-------- Dataset section --------
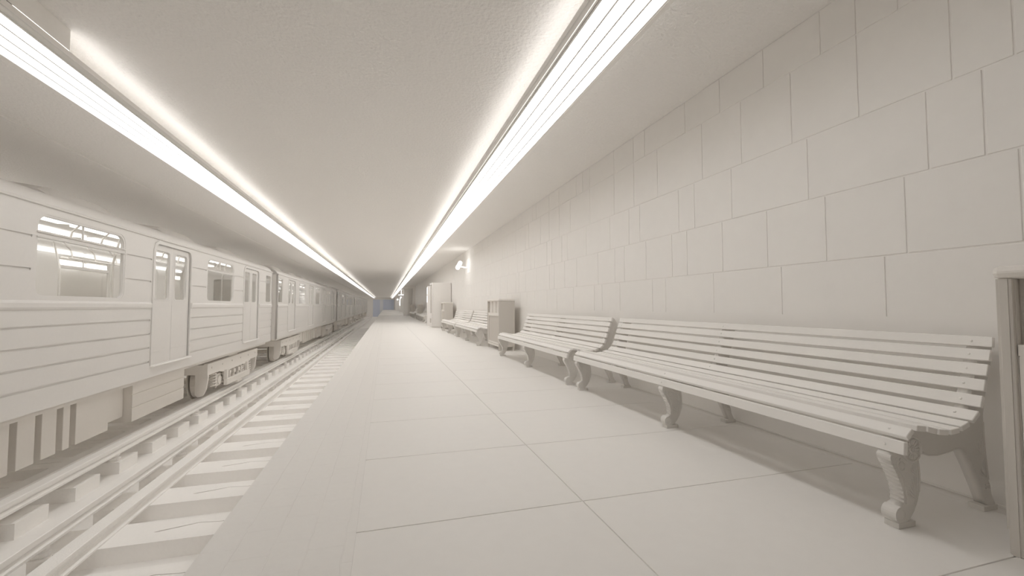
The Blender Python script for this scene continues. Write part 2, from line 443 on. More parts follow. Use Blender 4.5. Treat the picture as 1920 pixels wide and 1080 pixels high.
for k in range(-2, 46):
    y = 5.325 + 0.975 * k
    for me, lab, grp, cx in ((near, 'broad pale concrete sleeper in the row beside the platform edge', 'sleepers of the track beside the platform', -2.0),
                             (far, 'broad pale concrete sleeper in the row under the train', 'sleepers of the track under the train', -5.4)):
        me2 = me
        o = bpy.data.objects.new('sleeper', me2); COL.objects.link(o)
        if not me2.materials: me2.materials.append(M_sleeper)
        o.location = (0, y - (0.0 if me is near else 0.1), BED)
        tag(o, lab, 'sleeper', grp)

# ------------------------------------------------------------------ bench
BX, BY = 2.55, 1.35
def bench_proto():
    r = empty('bench', (BX, BY, 0), 'x', 'bench', 'slatted benches along the stone wall')
    T = Matrix.Translation((-BX, -BY, 0))
    Lb = 3.46
    def fin(mb, nm, m, parent=r, smooth=False):
        bmesh.ops.transform(mb.bm, matrix=T, verts=mb.bm.verts)
        return mb.build(nm, m, parent, smooth)
    legs = [1.400, 3.055, 4.700]
    def slat(p, q, th, nm, bolt=True, wedge=0.0):
        # p,q: the two outer-face corners (x,z) of the slat section; th goes to the back/below
        d = Vector((q[0] - p[0], q[1] - p[1])); nrm = Vector((d.y, -d.x)).normalized() * th
        poly = [p, q, (q[0] + nrm.x, q[1] + nrm.y), (p[0] + nrm.x, p[1] + nrm.y)]
        mb = MB(); mb.prism(poly, BY, BY + Lb, 'y')
        bmesh.ops.bevel(mb.bm, geom=list(mb.bm.edges), offset=0.0025, segments=1, affect='EDGES')
        if bolt:
            c = (Vector(p) + Vector(q)) / 2; o = -nrm.normalized()
            for ly in legs:
                y = ly + 0.028
                for yy in ((y,)):
                    a = c + o * -0.002; b = c + o * 0.003
                    mb.tube([(a.x, yy, a.y), (b.x, yy, b.y), ((c + o * 0.0045).x, yy, (c + o * 0.0045).y)], [0.0065, 0.0055, 0.002], 10)
        return fin(mb, nm, M_bench)
    slat((2.187, .345), (2.194, .402), .024, 'seat_slat')
    slat((2.205, .424), (2.247, .458), .024, 'seat_slat')
    for p, q in (((2.277, .469), (2.339, .461)), ((2.352, .458), (2.413, .443)), ((2.426, .440), (2.487, .433)), ((2.501, .433), (2.560, .438)), ((2.573, .442), (2.630, .460))):
        slat(p, q, .026, 'seat_slat', bolt=False)
    for p, q in (((2.651, .463), (2.701, .504)), ((2.714, .520), (2.734, .573)), ((2.742, .595), (2.759, .648)), ((2.767, .666), (2.784, .720)),
                 ((2.792, .737), (2.809, .789)), ((2.819, .802), (2.828, .850))):
        slat(p, q, .022, 'back_slat')
    outline = [(2.222, .024), (2.207, .038), (2.203, .058), (2.208, .078), (2.222, .094), (2.240, .100), (2.256, .106),
               (2.259, .14), (2.252, .18), (2.231, .221), (2.203, .272), (2.187, .296), (2.180, .318), (2.186, .338), (2.214, .346), (2.216, .400), (2.232, .408),
               (2.272, .434), (2.36, .427), (2.43, .411), (2.505, .404), (2.575, .410), (2.632, .430), (2.675, .452), (2.722, .500), (2.742, .556),
               (2.768, .620), (2.793, .690), (2.818, .762), (2.842, .800), (2.850, .842), (2.870, .848), (2.900, .83), (2.922, .79), (2.904, .711), (2.875, .629), (2.847, .533),
               (2.832, .47), (2.829, .37), (2.836, .265), (2.850, .145), (2.862, .12), (2.868, .078), (2.895, .024), (2.842, .024), (2.826, .06), (2.797, .119),
               (2.747, .213), (2.692, .302), (2.665, .317), (2.630, .318), (2.57, .306), (2.49, .298), (2.43, .304), (2.392, .322), (2.378, .318),
               (2.352, .300), (2.363, .25), (2.367, .2), (2.360, .15), (2.345, .105), (2.320, .065), (2.290, .034), (2.262, .024)]
    def leg(ly, mb_only=False):
        T2 = T
        mb = plate_mb([outline], 0.055, M_XZ @ Matrix.Translation((0, 0, ly)))
        # rolled scroll ends and beaded front edge
        mb.cyl((2.234, ly - .003, .062), (2.234, ly + .058, .062), .036, 20)
        mb.cyl((2.200, ly - .002, .318), (2.200, ly + .057, .318), .021, 16)
        for (x, z) in ((2.196, .283), (2.208, .262), (2.220, .241), (2.231, .220), (2.242, .199), (2.250, .178), (2.255, .157), (2.258, .136), (2.257, .116)):
            mb.cyl((x + .0055, ly - .0015, z), (x + .0055, ly + .0565, z), .0078, 8)
        L_ = fin(mb, 'leg_frame', M_iron)
        # foot plates
        for (a, b) in ((2.218, 2.326), (2.805, 2.907)):
            m2 = MB(); m2.box(a, b, ly - .002, ly + .060, 0.0, 0.025, 0.002); fin(m2, 'foot_plate', M_iron, L_)
        # rosettes on both faces
        for yy, sg in ((ly, -1), (ly + .055, 1)):
            m2 = MB(); c = (2.316, yy, .346)
            m2.cyl((c[0], yy - .004 * 1, c[2]), (c[0], yy + .004, c[2]), .060, 30)
            yo = yy + sg * .004
            m2.ring((c[0], yo, c[2]), .056, .0055); m2.ring((c[0], yo, c[2]), .047, .0022); m2.ring((c[0], yo, c[2]), .015, .004, n=14)
            for k in range(14):
                a = 2 * pi * k / 14
                m2.tube([(c[0] + .021 * cos(a), yo, c[2] + .021 * sin(a)), (c[0] + .033 * cos(a), yo + sg * .001, c[2] + .033 * sin(a)), (c[0] + .042 * cos(a), yo, c[2] + .042 * sin(a))], [.0015, .0042, .0055], 6)
            m2.cyl((c[0], yo, c[2]), (c[0], yo + sg * .004, c[2]), .008, 8)
            fin(m2, 'rosette', M_iron, L_)
            # raised leaf relief
            m2 = MB()
            def ln(pts, r): m2.tube([(x, yy, z) for x, z in pts], r, 6)
            ln([(2.338, .292), (2.347, .26), (2.352, .215), (2.349, .165), (2.338, .125), (2.322, .098)], .003)
            ln([(2.358, .292), (2.364, .25), (2.366, .2), (2.359, .15)], .003)
            ln([(2.215, .318), (2.222, .285), (2.245, .245), (2.262, .21), (2.272, .17), (2.276, .13), (2.270, .105)], .004)
            for (bx, bz, tips) in ((2.345, .218, ((2.318, .272), (2.325, .279), (2.333, .284), (2.311, .262), (2.30, .252))),
                                   (2.335, .120, ((2.30, .20), (2.308, .21), (2.318, .216), (2.329, .22), (2.292, .185), (2.286, .165), (2.283, .145)))):
                for t in tips:
                    m2.tube([(bx, yy, bz), ((bx * .35 + t[0] * .65), yy, bz * .35 + t[1] * .65), (t[0], yy, t[1])], [.0015, .0050, .0015], 6)
            m2.ring((2.252, yy, .275), .020, .003, n=16); m2.cyl((2.245, yy - .002, .305), (2.245, yy + .002, .305), .008, 10)
            m2.ring((2.234, yy + sg * .002, .062), .024, .003, n=18)
            # rear leg: two sprays of leaves, a collar and an edge bead
            for (bx, bz, tx, tz, n_) in ((2.812, .275, 2.793, .372, 5), (2.830, .165, 2.806, .250, 5)):
                for k in range(n_):
                    f = k / (n_ - 1)
                    ex = tx - .034 * f + .02; ez = tz - .062 * f
                    m2.tube([(bx, yy, bz + .012 * (1 - f)), (bx * .45 + ex * .55 - .004, yy, bz * .45 + ez * .55), (ex - .006, yy, ez)], [.0018, .0050, .0018], 6)
                m2.tube([(bx + .002, yy, bz), (tx + .022, yy, tz + .005)], .003, 6)
            m2.tube([(2.822, yy, .128), (2.850, yy, .124)], .0055, 8); m2.tube([(2.824, yy, .112), (2.853, yy, .108)], .0045, 8)
            ln([(2.829, .43), (2.829, .37), (2.835, .265), (2.849, .15)], .0035)
            ln([(2.392, .326), (2.43, .308), (2.49, .302), (2.57, .310), (2.63, .321), (2.665, .320)], .0035)
            fin(m2, 'leaf_relief', M_iron, L_)
        # small brackets that hold the back slats
        return L_
    for ly in legs: leg(ly)
    return r
bench_labels = [
 'slatted bench nearest the camera, its iron leg with rosette in the lower right',
 'second slatted bench from the camera, between the nearest bench and the first free-standing bin',
 'slatted bench just behind the first free-standing bin, half hidden by it',
 'slatted bench under the glowing wall lamp, ending at the bin by the tall machine',
 'distant slatted bench just beyond the tall machine, nearest of the four far ones',
 'distant slatted bench beyond the tall machine, directly before the dark far bin',
 'distant slatted bench just behind the dark far bin',
 'farthest slatted bench, beside the last small bin near the pillar']
bp = bench_proto(); bp['label'] = bench_labels[0]
for i, y in enumerate((5.015, 10.61, 14.275, 25.98, 29.65, 35.24, 38.90)):
    c = copy_tree(bp); c.location = (BX, y, 0); c['label'] = bench_labels[i + 1]

# ------------------------------------------------------------------ bins
def bin_proto():
    x0, x1, ya, yb = 2.43, 2.80, 0.0, 1.14
    r = empty('litter_bin', (2.615, 0.0, 0), 'x', 'bin', 'tall litter bins along the stone wall')
    T = Matrix.Translation((-2.615, 0, 0))
    def fin(mb, nm, m, parent=r):
        bmesh.ops.transform(mb.bm, matrix=T, verts=mb.bm.verts); return mb.build(nm, m, parent)
    # body core
    mb = MB(); mb.box(x0 + .035, x1 - .02, ya + .03, yb - .03, .09, .84); mb.box(x0 + .06, x1 - .02, ya + .03, yb - .03, .84, 1.115)
    mb.box(x0 + .012, x1 - .012, ya + .012, yb - .012, .80, .845); mb.box(x0 + .012, x1 - .012, ya + .012, yb - .012, .085, .13)
    fin(mb, 'body', M_bin)
    for (px, py) in ((x0, ya), (x0, yb - .045), (x1 - .045, ya), (x1 - .045, yb - .045)):
        mb = MB(); mb.box(px, px + .045, py, py + .045, 0.0, 1.115, .006)
        # reeded post
        mb.box(px + .012, px + .033, py - .003, py + .048, .0, 1.11); mb.box(px - .003, px + .048, py + .012, py + .033, .0, 1.11)
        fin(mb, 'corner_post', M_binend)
    mb = MB(); mb.box(x0 - .014, x1 + .01, ya - .014, yb + .014, 1.112, 1.165, .022); fin(mb, 'cap', M_bin)
    # front: framed inset door below, grooved opening panels above
    d = plate_mb([rrect(ya + .05, yb - .05, .14, .80, .004, 1), rrect(ya + .085, yb - .085, .175, .775, .004, 1)], .02, Matrix.Translation((x0 + .012, 0, 0)) @ M_YZ)
    dd = fin(d, 'door', M_bin)
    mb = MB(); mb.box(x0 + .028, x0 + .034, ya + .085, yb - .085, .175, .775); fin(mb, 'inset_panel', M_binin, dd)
    n = 3; wseg = (yb - ya - .09) / n
    for k in range(n):
        a = ya + .045 + k * wseg
        mb = MB()
        for j in range(4):
            w4 = (wseg - .03) / 4
            mb.box(x0 + .045, x0 + .062, a + .015 + j * w4 + .003, a + .015 + (j + 1) * w4 - .003, .85, 1.11, .002)
        fin(mb, 'opening_panel', M_bin)
    for k in range(1, n):
        a = ya + .045 + k * wseg
        mb = MB(); mb.box(x0 + .01, x0 + .06, a - .015, a + .015, .845, 1.115, .004); fin(mb, 'divider', M_bin)
    # ends
    for yy0, yy1 in ((ya + .006, ya + .03), (yb - .03, yb - .006)):
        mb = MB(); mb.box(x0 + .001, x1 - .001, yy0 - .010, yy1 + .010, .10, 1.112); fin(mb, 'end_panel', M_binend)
    return r
bn = bin_proto()
bl = ['tall litter bin cut by the right edge of the picture beside the nearest bench',
      'tall long litter bin standing between the second and third benches',
      'litter bin tucked against the tall machine at the end of the fourth bench',
      'dark distant litter bin between the far benches beyond the tall machine',
      'last small litter bin before the square pillar']
bn['label'] = bl[0]
for i, y in enumerate((9.30, 18.56, 33.9, 44.2)):
    c = copy_tree(bn); c.location = (2.615, y, 0); c['label'] = bl[i + 1]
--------
Problem description:
Emit the lines of the material exactly, from its first line to the line containing "tag(o, lab, 'sleeper', grp)", inclusive; leave every picture out.

Expected answer:
The Blender Python script for this scene continues. Write part 2, from line 443 on. More parts follow. Use Blender 4.5. Treat the picture as 1920 pixels wide and 1080 pixels high.
for k in range(-2, 46):
    y = 5.325 + 0.975 * k
    for me, lab, grp, cx in ((near, 'broad pale concrete sleeper in the row beside the platform edge', 'sleepers of the track beside the platform', -2.0),
                             (far, 'broad pale concrete sleeper in the row under the train', 'sleepers of the track under the train', -5.4)):
        me2 = me
        o = bpy.data.objects.new('sleeper', me2); COL.objects.link(o)
        if not me2.materials: me2.materials.append(M_sleeper)
        o.location = (0, y - (0.0 if me is near else 0.1), BED)
        tag(o, lab, 'sleeper', grp)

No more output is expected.